Big, almost monumental, one-of-a-kind vessels built from clay slabs rolled by hand are dominating Dale Hartley’s new exhibition. Some are subtly textured with gritty sands she has collected near her home or during travels. She adds slips, glazes, and enamels. Working with the fire brings out the colors and surprising other effects of the firing atmosphere. Hartley, born and raised in the Flint Hills and living in Saffordville, often combines thrown clay with hand-built clay and many pieces have a matte surface with a glaze that is almost too subtle to be seen.
One glance at Hartley’s work and it is evident that she acquires a wide sense of spaciousness from the prairie around her and also a great appreciation of the simplicity of this landscape. No artist and certainly not Hartley can avoid nature’s influence here in the tallgrass prairie; its overwhelming closeness is hugely inspirational; its enormity drives her to her best creations: tall, grand vases and platters that befit the landscape and prove she herself is not afraid of size at all, no, she loves it.
Hartley’s close observations of the environment are clearly of great influence to her creations. So are, of course, her skills and the techniques she experiments with in a never-ending process; they are her true resources. “Like pulling something from a bag when you need it,” she says. The low temperature firing method she uses often adds another layer of familiarity to the objects. “It creates imagery in the clay; when it comes out of the fire I go, ‘Gosh, this looks just like the field across the road… isn’t this wonderful?’.”

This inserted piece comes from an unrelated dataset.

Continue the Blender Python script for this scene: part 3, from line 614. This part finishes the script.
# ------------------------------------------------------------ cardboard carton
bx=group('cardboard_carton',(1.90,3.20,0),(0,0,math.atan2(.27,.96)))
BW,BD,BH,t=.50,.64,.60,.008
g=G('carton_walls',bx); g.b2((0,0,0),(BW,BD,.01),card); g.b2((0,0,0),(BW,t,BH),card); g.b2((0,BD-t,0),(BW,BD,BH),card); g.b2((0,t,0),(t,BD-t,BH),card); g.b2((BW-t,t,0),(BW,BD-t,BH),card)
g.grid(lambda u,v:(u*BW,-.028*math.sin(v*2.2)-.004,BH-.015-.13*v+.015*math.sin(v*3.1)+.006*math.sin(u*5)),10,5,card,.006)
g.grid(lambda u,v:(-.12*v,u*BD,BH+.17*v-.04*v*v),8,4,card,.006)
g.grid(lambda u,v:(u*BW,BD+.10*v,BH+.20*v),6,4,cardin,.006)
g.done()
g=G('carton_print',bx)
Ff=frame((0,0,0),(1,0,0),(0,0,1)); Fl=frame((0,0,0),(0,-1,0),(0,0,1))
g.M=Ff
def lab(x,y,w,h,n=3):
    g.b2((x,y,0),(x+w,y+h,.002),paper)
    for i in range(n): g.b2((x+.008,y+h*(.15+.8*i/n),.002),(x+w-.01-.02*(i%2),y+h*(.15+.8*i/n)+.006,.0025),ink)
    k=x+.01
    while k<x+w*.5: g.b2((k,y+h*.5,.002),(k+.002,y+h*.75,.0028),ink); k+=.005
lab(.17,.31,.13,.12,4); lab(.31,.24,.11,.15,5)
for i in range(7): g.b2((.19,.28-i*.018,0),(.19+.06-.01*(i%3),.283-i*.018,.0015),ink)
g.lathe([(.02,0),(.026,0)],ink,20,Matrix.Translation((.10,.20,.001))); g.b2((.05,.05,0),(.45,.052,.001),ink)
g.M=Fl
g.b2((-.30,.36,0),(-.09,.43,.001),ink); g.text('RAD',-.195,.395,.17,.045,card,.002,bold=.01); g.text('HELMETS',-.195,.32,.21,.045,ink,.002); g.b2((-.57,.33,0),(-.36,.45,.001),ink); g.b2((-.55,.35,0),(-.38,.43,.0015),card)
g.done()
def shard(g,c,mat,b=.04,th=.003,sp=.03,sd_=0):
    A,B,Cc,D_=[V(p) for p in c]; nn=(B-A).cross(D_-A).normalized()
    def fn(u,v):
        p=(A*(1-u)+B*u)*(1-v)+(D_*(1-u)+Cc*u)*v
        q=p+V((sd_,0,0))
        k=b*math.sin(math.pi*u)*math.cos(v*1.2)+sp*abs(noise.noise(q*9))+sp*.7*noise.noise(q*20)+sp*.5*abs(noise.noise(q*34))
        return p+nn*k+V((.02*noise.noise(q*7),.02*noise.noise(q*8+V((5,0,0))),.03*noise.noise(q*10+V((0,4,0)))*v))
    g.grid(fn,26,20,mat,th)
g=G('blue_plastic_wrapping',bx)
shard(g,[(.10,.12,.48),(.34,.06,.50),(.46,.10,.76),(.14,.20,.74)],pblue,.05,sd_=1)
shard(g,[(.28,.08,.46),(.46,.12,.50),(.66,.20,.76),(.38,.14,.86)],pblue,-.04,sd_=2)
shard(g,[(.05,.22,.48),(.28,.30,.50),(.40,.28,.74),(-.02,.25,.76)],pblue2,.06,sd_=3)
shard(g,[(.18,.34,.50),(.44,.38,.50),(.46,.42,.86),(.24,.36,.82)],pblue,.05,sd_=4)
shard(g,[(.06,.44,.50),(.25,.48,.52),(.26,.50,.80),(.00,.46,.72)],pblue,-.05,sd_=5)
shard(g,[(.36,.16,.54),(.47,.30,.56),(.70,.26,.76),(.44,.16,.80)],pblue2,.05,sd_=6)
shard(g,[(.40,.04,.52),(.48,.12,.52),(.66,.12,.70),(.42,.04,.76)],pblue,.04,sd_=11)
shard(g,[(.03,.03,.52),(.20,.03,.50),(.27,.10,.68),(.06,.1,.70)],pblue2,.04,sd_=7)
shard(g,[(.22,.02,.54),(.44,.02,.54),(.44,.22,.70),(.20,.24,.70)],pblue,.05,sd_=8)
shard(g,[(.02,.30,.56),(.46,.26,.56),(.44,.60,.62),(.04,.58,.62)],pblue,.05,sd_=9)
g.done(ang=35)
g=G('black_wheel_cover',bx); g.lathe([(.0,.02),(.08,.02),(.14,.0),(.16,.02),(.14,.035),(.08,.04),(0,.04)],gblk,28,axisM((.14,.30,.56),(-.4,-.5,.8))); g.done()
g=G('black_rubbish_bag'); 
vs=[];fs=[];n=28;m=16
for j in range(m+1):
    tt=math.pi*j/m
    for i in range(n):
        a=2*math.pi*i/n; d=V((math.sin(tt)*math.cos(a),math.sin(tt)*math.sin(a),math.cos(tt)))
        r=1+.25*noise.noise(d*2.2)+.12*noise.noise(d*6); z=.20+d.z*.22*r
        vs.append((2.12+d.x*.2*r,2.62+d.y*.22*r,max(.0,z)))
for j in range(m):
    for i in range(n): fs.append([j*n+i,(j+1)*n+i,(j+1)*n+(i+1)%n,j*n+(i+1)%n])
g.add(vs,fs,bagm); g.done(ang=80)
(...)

Hartley is interested in volume, color, roundness, and a sense of wholeness. “I want to make gorgeous clay pots, large ones with some sculptural appeal and an elegant functional form, or large clay bases for more sculptural forms. I use my instincts.” Continuing in clay, Hartley keeps finding renewal. Yet some twenty years ago, and twenty years into her career as a clay artist, she added a new challenge and began painting en plein aire. As always under the influence of the unique landscape, she developed a very personal way of closely observing the environment and guiding it to canvas and paper. And sometimes she paints on clay, too.